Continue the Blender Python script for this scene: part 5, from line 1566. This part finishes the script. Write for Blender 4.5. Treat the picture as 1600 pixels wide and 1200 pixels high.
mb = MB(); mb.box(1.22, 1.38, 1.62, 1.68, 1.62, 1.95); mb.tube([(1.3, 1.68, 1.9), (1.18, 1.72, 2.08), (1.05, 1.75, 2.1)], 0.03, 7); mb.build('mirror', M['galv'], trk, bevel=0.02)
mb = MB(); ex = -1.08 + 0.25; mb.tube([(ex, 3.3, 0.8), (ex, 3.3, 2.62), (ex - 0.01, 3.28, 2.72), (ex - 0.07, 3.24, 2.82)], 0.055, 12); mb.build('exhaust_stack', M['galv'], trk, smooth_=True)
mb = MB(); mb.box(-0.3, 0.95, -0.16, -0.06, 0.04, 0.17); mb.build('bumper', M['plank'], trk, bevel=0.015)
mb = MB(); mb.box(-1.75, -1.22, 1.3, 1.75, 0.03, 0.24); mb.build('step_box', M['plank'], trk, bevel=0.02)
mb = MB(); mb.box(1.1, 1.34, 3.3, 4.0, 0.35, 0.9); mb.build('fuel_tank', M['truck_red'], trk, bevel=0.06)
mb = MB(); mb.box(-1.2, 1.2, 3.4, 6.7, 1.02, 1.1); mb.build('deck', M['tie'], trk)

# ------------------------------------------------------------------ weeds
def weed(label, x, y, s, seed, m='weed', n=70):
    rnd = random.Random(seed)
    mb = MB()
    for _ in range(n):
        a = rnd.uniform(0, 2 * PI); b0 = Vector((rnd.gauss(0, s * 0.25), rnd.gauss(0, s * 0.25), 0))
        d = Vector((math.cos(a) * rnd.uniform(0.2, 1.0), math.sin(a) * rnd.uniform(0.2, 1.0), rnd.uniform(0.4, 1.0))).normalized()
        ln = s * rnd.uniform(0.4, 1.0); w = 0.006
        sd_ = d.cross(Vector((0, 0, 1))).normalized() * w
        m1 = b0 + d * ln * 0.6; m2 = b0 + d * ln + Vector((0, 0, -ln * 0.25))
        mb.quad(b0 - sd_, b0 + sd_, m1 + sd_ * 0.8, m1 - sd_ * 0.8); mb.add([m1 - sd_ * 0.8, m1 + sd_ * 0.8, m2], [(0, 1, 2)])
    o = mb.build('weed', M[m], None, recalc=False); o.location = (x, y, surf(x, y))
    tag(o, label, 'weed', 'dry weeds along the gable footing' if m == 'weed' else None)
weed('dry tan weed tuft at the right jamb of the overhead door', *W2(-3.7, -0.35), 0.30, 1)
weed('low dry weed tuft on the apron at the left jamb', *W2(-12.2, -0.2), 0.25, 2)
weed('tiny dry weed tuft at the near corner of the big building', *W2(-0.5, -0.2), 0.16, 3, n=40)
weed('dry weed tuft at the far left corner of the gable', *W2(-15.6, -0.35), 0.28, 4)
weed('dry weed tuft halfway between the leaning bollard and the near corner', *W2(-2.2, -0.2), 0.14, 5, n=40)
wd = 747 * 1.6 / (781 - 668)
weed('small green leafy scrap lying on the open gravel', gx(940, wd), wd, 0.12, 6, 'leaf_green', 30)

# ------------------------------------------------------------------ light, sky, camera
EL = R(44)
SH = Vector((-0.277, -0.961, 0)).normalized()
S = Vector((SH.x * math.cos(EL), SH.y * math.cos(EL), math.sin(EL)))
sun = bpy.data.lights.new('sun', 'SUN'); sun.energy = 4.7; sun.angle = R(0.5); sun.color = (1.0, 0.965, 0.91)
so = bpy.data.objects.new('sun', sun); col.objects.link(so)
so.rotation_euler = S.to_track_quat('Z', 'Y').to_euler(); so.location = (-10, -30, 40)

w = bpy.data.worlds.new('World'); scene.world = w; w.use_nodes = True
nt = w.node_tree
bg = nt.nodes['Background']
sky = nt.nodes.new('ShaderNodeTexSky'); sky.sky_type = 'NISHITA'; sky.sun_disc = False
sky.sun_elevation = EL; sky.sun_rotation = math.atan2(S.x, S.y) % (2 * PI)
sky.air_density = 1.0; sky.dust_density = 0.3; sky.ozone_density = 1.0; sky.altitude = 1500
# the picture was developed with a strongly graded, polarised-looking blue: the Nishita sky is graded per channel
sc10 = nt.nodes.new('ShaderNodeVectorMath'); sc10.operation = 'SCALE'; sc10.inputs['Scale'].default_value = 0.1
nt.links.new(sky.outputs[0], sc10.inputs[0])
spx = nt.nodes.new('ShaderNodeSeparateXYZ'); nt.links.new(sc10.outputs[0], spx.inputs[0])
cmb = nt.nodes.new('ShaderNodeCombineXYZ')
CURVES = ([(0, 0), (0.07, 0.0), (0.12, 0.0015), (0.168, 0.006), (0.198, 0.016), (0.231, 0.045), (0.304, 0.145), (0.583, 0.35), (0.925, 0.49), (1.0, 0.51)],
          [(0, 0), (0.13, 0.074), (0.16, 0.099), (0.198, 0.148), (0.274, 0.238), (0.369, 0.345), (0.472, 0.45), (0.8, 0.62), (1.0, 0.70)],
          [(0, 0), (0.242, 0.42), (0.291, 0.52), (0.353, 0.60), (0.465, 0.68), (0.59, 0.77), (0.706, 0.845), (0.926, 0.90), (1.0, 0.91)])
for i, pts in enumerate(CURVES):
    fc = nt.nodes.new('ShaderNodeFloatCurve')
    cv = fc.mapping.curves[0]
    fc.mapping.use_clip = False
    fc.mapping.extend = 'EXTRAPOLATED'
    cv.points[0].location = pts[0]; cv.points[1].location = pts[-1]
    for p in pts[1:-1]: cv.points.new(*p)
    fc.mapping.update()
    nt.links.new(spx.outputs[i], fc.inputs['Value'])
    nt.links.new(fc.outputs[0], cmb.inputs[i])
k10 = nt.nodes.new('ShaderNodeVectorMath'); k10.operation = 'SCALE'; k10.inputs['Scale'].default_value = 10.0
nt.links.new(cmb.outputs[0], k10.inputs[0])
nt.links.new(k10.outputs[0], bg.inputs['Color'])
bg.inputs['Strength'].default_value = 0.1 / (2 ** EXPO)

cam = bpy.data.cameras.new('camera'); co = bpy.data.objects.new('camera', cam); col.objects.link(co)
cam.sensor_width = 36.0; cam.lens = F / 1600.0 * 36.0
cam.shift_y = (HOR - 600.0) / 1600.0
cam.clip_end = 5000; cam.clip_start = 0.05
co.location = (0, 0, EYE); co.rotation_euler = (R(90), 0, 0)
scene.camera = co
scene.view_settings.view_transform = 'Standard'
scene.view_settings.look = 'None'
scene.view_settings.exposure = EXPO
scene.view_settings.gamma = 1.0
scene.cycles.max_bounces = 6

• YOUR GOAL: Using the listing above, reproduce each line without omission.

• WRITTEN RESPONSE:
Continue the Blender Python script for this scene: part 5, from line 1566. This part finishes the script. Write for Blender 4.5. Treat the picture as 1600 pixels wide and 1200 pixels high.
mb = MB(); mb.box(1.22, 1.38, 1.62, 1.68, 1.62, 1.95); mb.tube([(1.3, 1.68, 1.9), (1.18, 1.72, 2.08), (1.05, 1.75, 2.1)], 0.03, 7); mb.build('mirror', M['galv'], trk, bevel=0.02)
mb = MB(); ex = -1.08 + 0.25; mb.tube([(ex, 3.3, 0.8), (ex, 3.3, 2.62), (ex - 0.01, 3.28, 2.72), (ex - 0.07, 3.24, 2.82)], 0.055, 12); mb.build('exhaust_stack', M['galv'], trk, smooth_=True)
mb = MB(); mb.box(-0.3, 0.95, -0.16, -0.06, 0.04, 0.17); mb.build('bumper', M['plank'], trk, bevel=0.015)
mb = MB(); mb.box(-1.75, -1.22, 1.3, 1.75, 0.03, 0.24); mb.build('step_box', M['plank'], trk, bevel=0.02)
mb = MB(); mb.box(1.1, 1.34, 3.3, 4.0, 0.35, 0.9); mb.build('fuel_tank', M['truck_red'], trk, bevel=0.06)
mb = MB(); mb.box(-1.2, 1.2, 3.4, 6.7, 1.02, 1.1); mb.build('deck', M['tie'], trk)

# ------------------------------------------------------------------ weeds
def weed(label, x, y, s, seed, m='weed', n=70):
    rnd = random.Random(seed)
    mb = MB()
    for _ in range(n):
        a = rnd.uniform(0, 2 * PI); b0 = Vector((rnd.gauss(0, s * 0.25), rnd.gauss(0, s * 0.25), 0))
        d = Vector((math.cos(a) * rnd.uniform(0.2, 1.0), math.sin(a) * rnd.uniform(0.2, 1.0), rnd.uniform(0.4, 1.0))).normalized()
        ln = s * rnd.uniform(0.4, 1.0); w = 0.006
        sd_ = d.cross(Vector((0, 0, 1))).normalized() * w
        m1 = b0 + d * ln * 0.6; m2 = b0 + d * ln + Vector((0, 0, -ln * 0.25))
        mb.quad(b0 - sd_, b0 + sd_, m1 + sd_ * 0.8, m1 - sd_ * 0.8); mb.add([m1 - sd_ * 0.8, m1 + sd_ * 0.8, m2], [(0, 1, 2)])
    o = mb.build('weed', M[m], None, recalc=False); o.location = (x, y, surf(x, y))
    tag(o, label, 'weed', 'dry weeds along the gable footing' if m == 'weed' else None)
weed('dry tan weed tuft at the right jamb of the overhead door', *W2(-3.7, -0.35), 0.30, 1)
weed('low dry weed tuft on the apron at the left jamb', *W2(-12.2, -0.2), 0.25, 2)
weed('tiny dry weed tuft at the near corner of the big building', *W2(-0.5, -0.2), 0.16, 3, n=40)
weed('dry weed tuft at the far left corner of the gable', *W2(-15.6, -0.35), 0.28, 4)
weed('dry weed tuft halfway between the leaning bollard and the near corner', *W2(-2.2, -0.2), 0.14, 5, n=40)
wd = 747 * 1.6 / (781 - 668)
weed('small green leafy scrap lying on the open gravel', gx(940, wd), wd, 0.12, 6, 'leaf_green', 30)

# ------------------------------------------------------------------ light, sky, camera
EL = R(44)
SH = Vector((-0.277, -0.961, 0)).normalized()
S = Vector((SH.x * math.cos(EL), SH.y * math.cos(EL), math.sin(EL)))
sun = bpy.data.lights.new('sun', 'SUN'); sun.energy = 4.7; sun.angle = R(0.5); sun.color = (1.0, 0.965, 0.91)
so = bpy.data.objects.new('sun', sun); col.objects.link(so)
so.rotation_euler = S.to_track_quat('Z', 'Y').to_euler(); so.location = (-10, -30, 40)

w = bpy.data.worlds.new('World'); scene.world = w; w.use_nodes = True
nt = w.node_tree
bg = nt.nodes['Background']
sky = nt.nodes.new('ShaderNodeTexSky'); sky.sky_type = 'NISHITA'; sky.sun_disc = False
sky.sun_elevation = EL; sky.sun_rotation = math.atan2(S.x, S.y) % (2 * PI)
sky.air_density = 1.0; sky.dust_density = 0.3; sky.ozone_density = 1.0; sky.altitude = 1500
# the picture was developed with a strongly graded, polarised-looking blue: the Nishita sky is graded per channel
sc10 = nt.nodes.new('ShaderNodeVectorMath'); sc10.operation = 'SCALE'; sc10.inputs['Scale'].default_value = 0.1
nt.links.new(sky.outputs[0], sc10.inputs[0])
spx = nt.nodes.new('ShaderNodeSeparateXYZ'); nt.links.new(sc10.outputs[0], spx.inputs[0])
cmb = nt.nodes.new('ShaderNodeCombineXYZ')
CURVES = ([(0, 0), (0.07, 0.0), (0.12, 0.0015), (0.168, 0.006), (0.198, 0.016), (0.231, 0.045), (0.304, 0.145), (0.583, 0.35), (0.925, 0.49), (1.0, 0.51)],
          [(0, 0), (0.13, 0.074), (0.16, 0.099), (0.198, 0.148), (0.274, 0.238), (0.369, 0.345), (0.472, 0.45), (0.8, 0.62), (1.0, 0.70)],
          [(0, 0), (0.242, 0.42), (0.291, 0.52), (0.353, 0.60), (0.465, 0.68), (0.59, 0.77), (0.706, 0.845), (0.926, 0.90), (1.0, 0.91)])
for i, pts in enumerate(CURVES):
    fc = nt.nodes.new('ShaderNodeFloatCurve')
    cv = fc.mapping.curves[0]
    fc.mapping.use_clip = False
    fc.mapping.extend = 'EXTRAPOLATED'
    cv.points[0].location = pts[0]; cv.points[1].location = pts[-1]
    for p in pts[1:-1]: cv.points.new(*p)
    fc.mapping.update()
    nt.links.new(spx.outputs[i], fc.inputs['Value'])
    nt.links.new(fc.outputs[0], cmb.inputs[i])
k10 = nt.nodes.new('ShaderNodeVectorMath'); k10.operation = 'SCALE'; k10.inputs['Scale'].default_value = 10.0
nt.links.new(cmb.outputs[0], k10.inputs[0])
nt.links.new(k10.outputs[0], bg.inputs['Color'])
bg.inputs['Strength'].default_value = 0.1 / (2 ** EXPO)

cam = bpy.data.cameras.new('camera'); co = bpy.data.objects.new('camera', cam); col.objects.link(co)
cam.sensor_width = 36.0; cam.lens = F / 1600.0 * 36.0
cam.shift_y = (HOR - 600.0) / 1600.0
cam.clip_end = 5000; cam.clip_start = 0.05
co.location = (0, 0, EYE); co.rotation_euler = (R(90), 0, 0)
scene.camera = co
scene.view_settings.view_transform = 'Standard'
scene.view_settings.look = 'None'
scene.view_settings.exposure = EXPO
scene.view_settings.gamma = 1.0
scene.cycles.max_bounces = 6